Which news or information collaborations have inspired you the most?

Recently, we collaborated with UNC-TV with the documentary, “Tell Them We Are Rising.” We were one of the HBCU campuses that was selected to premiere the documentary. We worked with Deborah Holt Noel. She is the host and also producer of Black Issues Forum. It was a full day, and I just think that was a wonderful success. That, to me, was collaboration at its finest, honestly. To see television and radio come together, along with the documentary — it was beautiful. It was amazing. As a spinoff of that day, they produced a special show on HBCU leaders.

Are there any unsung heroes in the Durham area news community? Who do you look up to?

She’s not unsung, so to speak, but Miriam Thomas Norris, who used to work at ABC11. As a young kid growing up, I was a fan. Part of it was seeing a woman that looked like me who was successful and delivered the news so eloquently. That was something endearing for me because there was a black woman I grew up looking at on TV demanding her space during prime time on television and reigning effortlessly in a field that was not dominant for minority women.

What fed into the idea of this project to help along emerging, diverse journalists?

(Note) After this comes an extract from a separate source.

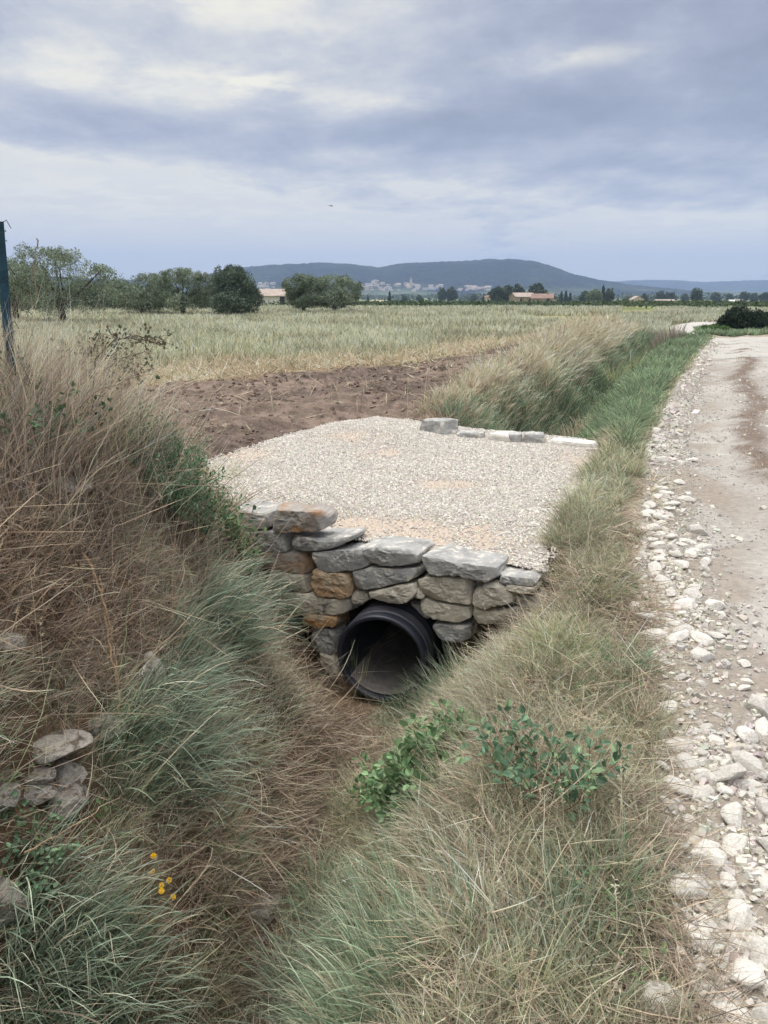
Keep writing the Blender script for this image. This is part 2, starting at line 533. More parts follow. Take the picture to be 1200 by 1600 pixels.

I’ve been wanting to do this for some time and trying to find opportunities and resources. Not only are we a full-powered FM radio station serving both the campus and the community, but also under the academic umbrella at North Carolina Central University. Part of the charge is to train students. For me, it’s always been, “How can we do more?” For this more advanced level of training, instead of it just being a grade, I wanted students to have a little bit of incentive, where they can [be paid] and feel like it’s more of a job. My wheels are already spinning about how we can continue this. I would love to see us have a full-fledged newsroom where students come in and we include them as part of a news team.

Happy Holidays

From NC Local headquarters on Oak Island, wishing all of you across the great state of North Carolina (and our readers elsewhere) a wonderful holiday. NC Local will return Jan. 9.  Happy New Year!